When you talk about the environment, every word’s up for debate
In November 2022, the Government of the Arab Republic of Egypt will host COP27. On the agenda? Getting past negotiations and taking action. No doubt participants (and spectators) remember how COP26 stalled and overran as governments picked apart the difference between phasing out and phasing down.
The way we talk about the environment has become more impactful, urgent and emotional. Common parlance has gone from greenhouse effect to climate emergency. And it left us wondering: why is that?
The way we describe things is political
Language reflects the way we understand the world. As we learnt about the effects of greenhouse gas emissions, global warming began to feel limiting. It didn’t describe extreme weather, rising sea levels or ocean acidification.

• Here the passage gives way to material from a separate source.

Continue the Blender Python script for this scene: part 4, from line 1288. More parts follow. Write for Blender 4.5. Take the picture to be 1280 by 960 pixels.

But language is also affected by politics. When pollster Frank Luntz advised the US Republican Party in 2001, he suggested they avoid global warming – not because it was inaccurate, but because it had ‘catastrophic connotations’. He recommended climate change instead (‘a more controllable and less emotional challenge’).
Meanwhile, environmental activists have spent decades forming phrases to rattle the status quo. You won’t hear climate change in Greta Thunberg’s speeches. She’s more likely to use climate breakdown or metaphors like a house on fire.
Scientists must feel trapped in the middle. They try to stay neutral, filling their reports with hesitant language. Outcomes are likely or very likely, never 100% assured.
But the same scientists can sound very different in conversation. Speaking to The Washington Post, an author of the National Climate Assessment revealed that when they described something as very likely in their writing, they really meant, ‘This is something really bad and totally crazy and wild.’ Their urgency is lost in publication.
Take on these different personas as you write
Writers can borrow these different approaches depending on what they’re trying to do. Using language like a scientist or a small-c conservative will keep things as they are. But writing like a campaigner will spur your readers to act.
This last persona will be useful if you work in marketing or internal communications. So let’s cover it in more detail. Here are four techniques we’ve learnt from environmental activists:
Make your slogans memorable. Protesters have a knack for writing headlines. Their signs are full of rhyme (‘Science not silence’), wordplay (‘Fossil fools’) and cultural references (‘It’s getting hot in here, so take off all your coal’).
Attribute blame with the active voice. Who’s to blame and who will face the consequences? Students have been unafraid to point fingers: ‘You’re destroying our future’ ‘If you won’t act like adults, we will’ and – most morbidly – ‘You’ll die of old age; we’ll die of climate change’.
Turn up the intensity with imagery. Greta Thunberg’s burning house has become part of our collective consciousness. It’s a catastrophe that most people can imagine. And calls to mind news footage of wildfires and smouldering fossil fuels.
Call on social proof to ramp up the peer pressure. Generally speaking, if your peers do something, you’ll consider doing it too. Psychologist Noah Goldstein tried to persuade hotel guests to do something small for the environment. He found they were more likely to reuse their towels when they were told it was normal behaviour for people staying in their room.
Remember your work has consequences
Frank Luntz came to regret his role in minimising the climate emergency. He’s since worked with the Senate Democrat’s Special Committee on the Climate Crisis. These days, he’d like people to stop talking about threats. And start talking about consequences.
The debate over the climate emergency reminds us that our words matter. Just as a fraction of a degree can make wildfires more likely, a single word can change your reader’s viewpoint and light a fire in their heart. Choose your terms carefully.